------ DATA ------

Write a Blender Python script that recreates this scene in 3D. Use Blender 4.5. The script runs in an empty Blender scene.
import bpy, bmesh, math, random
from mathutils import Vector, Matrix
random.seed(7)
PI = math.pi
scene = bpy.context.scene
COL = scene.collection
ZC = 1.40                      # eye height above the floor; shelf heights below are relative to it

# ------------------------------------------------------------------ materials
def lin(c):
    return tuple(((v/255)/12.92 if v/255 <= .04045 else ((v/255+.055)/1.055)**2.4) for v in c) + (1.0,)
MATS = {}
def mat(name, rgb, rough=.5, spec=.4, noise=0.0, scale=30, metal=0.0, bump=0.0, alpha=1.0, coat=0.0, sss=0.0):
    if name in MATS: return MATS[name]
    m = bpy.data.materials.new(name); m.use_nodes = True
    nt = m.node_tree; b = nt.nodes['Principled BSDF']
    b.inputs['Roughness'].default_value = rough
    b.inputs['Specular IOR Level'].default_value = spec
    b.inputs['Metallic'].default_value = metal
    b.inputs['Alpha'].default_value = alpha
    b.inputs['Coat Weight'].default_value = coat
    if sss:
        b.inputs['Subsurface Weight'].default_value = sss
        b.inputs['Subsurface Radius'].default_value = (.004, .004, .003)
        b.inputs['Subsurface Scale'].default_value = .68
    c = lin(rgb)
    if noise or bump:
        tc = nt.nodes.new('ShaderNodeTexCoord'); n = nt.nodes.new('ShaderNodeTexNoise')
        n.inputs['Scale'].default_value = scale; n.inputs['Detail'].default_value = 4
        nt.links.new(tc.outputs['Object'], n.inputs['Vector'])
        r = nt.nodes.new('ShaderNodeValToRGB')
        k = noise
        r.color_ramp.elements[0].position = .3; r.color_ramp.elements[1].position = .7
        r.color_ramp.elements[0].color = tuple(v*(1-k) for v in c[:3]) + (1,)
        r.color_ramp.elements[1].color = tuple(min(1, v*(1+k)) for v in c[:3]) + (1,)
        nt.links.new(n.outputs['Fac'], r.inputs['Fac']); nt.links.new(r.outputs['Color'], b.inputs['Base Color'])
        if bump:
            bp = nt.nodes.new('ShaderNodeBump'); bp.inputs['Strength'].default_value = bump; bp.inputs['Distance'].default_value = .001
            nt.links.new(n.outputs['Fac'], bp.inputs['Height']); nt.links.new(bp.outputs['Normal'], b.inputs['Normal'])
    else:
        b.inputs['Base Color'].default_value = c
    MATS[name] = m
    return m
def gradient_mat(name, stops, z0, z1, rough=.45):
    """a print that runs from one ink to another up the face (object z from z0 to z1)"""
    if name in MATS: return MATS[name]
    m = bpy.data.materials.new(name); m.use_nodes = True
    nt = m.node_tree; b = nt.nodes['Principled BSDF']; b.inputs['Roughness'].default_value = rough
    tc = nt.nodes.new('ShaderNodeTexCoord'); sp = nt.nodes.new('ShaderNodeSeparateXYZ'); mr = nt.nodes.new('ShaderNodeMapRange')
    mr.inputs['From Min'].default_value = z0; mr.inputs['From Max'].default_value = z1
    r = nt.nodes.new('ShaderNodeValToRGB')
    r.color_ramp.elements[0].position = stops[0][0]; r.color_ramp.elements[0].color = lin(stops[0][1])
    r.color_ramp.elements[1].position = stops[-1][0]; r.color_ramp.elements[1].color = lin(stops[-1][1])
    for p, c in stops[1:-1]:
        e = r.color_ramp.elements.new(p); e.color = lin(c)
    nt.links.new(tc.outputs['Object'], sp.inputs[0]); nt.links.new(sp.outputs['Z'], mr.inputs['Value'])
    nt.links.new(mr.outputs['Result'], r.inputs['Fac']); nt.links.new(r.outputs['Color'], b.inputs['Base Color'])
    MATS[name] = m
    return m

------

_SET PROBLEM:_ Give back all the data exactly as written.

_TASK RESPONSE:_
Write a Blender Python script that recreates this scene in 3D. Use Blender 4.5. The script runs in an empty Blender scene.
import bpy, bmesh, math, random
from mathutils import Vector, Matrix
random.seed(7)
PI = math.pi
scene = bpy.context.scene
COL = scene.collection
ZC = 1.40                      # eye height above the floor; shelf heights below are relative to it

# ------------------------------------------------------------------ materials
def lin(c):
    return tuple(((v/255)/12.92 if v/255 <= .04045 else ((v/255+.055)/1.055)**2.4) for v in c) + (1.0,)
MATS = {}
def mat(name, rgb, rough=.5, spec=.4, noise=0.0, scale=30, metal=0.0, bump=0.0, alpha=1.0, coat=0.0, sss=0.0):
    if name in MATS: return MATS[name]
    m = bpy.data.materials.new(name); m.use_nodes = True
    nt = m.node_tree; b = nt.nodes['Principled BSDF']
    b.inputs['Roughness'].default_value = rough
    b.inputs['Specular IOR Level'].default_value = spec
    b.inputs['Metallic'].default_value = metal
    b.inputs['Alpha'].default_value = alpha
    b.inputs['Coat Weight'].default_value = coat
    if sss:
        b.inputs['Subsurface Weight'].default_value = sss
        b.inputs['Subsurface Radius'].default_value = (.004, .004, .003)
        b.inputs['Subsurface Scale'].default_value = .68
    c = lin(rgb)
    if noise or bump:
        tc = nt.nodes.new('ShaderNodeTexCoord'); n = nt.nodes.new('ShaderNodeTexNoise')
        n.inputs['Scale'].default_value = scale; n.inputs['Detail'].default_value = 4
        nt.links.new(tc.outputs['Object'], n.inputs['Vector'])
        r = nt.nodes.new('ShaderNodeValToRGB')
        k = noise
        r.color_ramp.elements[0].position = .3; r.color_ramp.elements[1].position = .7
        r.color_ramp.elements[0].color = tuple(v*(1-k) for v in c[:3]) + (1,)
        r.color_ramp.elements[1].color = tuple(min(1, v*(1+k)) for v in c[:3]) + (1,)
        nt.links.new(n.outputs['Fac'], r.inputs['Fac']); nt.links.new(r.outputs['Color'], b.inputs['Base Color'])
        if bump:
            bp = nt.nodes.new('ShaderNodeBump'); bp.inputs['Strength'].default_value = bump; bp.inputs['Distance'].default_value = .001
            nt.links.new(n.outputs['Fac'], bp.inputs['Height']); nt.links.new(bp.outputs['Normal'], b.inputs['Normal'])
    else:
        b.inputs['Base Color'].default_value = c
    MATS[name] = m
    return m
def gradient_mat(name, stops, z0, z1, rough=.45):
    """a print that runs from one ink to another up the face (object z from z0 to z1)"""
    if name in MATS: return MATS[name]
    m = bpy.data.materials.new(name); m.use_nodes = True
    nt = m.node_tree; b = nt.nodes['Principled BSDF']; b.inputs['Roughness'].default_value = rough
    tc = nt.nodes.new('ShaderNodeTexCoord'); sp = nt.nodes.new('ShaderNodeSeparateXYZ'); mr = nt.nodes.new('ShaderNodeMapRange')
    mr.inputs['From Min'].default_value = z0; mr.inputs['From Max'].default_value = z1
    r = nt.nodes.new('ShaderNodeValToRGB')
    r.color_ramp.elements[0].position = stops[0][0]; r.color_ramp.elements[0].color = lin(stops[0][1])
    r.color_ramp.elements[1].position = stops[-1][0]; r.color_ramp.elements[1].color = lin(stops[-1][1])
    for p, c in stops[1:-1]:
        e = r.color_ramp.elements.new(p); e.color = lin(c)
    nt.links.new(tc.outputs['Object'], sp.inputs[0]); nt.links.new(sp.outputs['Z'], mr.inputs['Value'])
    nt.links.new(mr.outputs['Result'], r.inputs['Fac']); nt.links.new(r.outputs['Color'], b.inputs['Base Color'])
    MATS[name] = m
    return m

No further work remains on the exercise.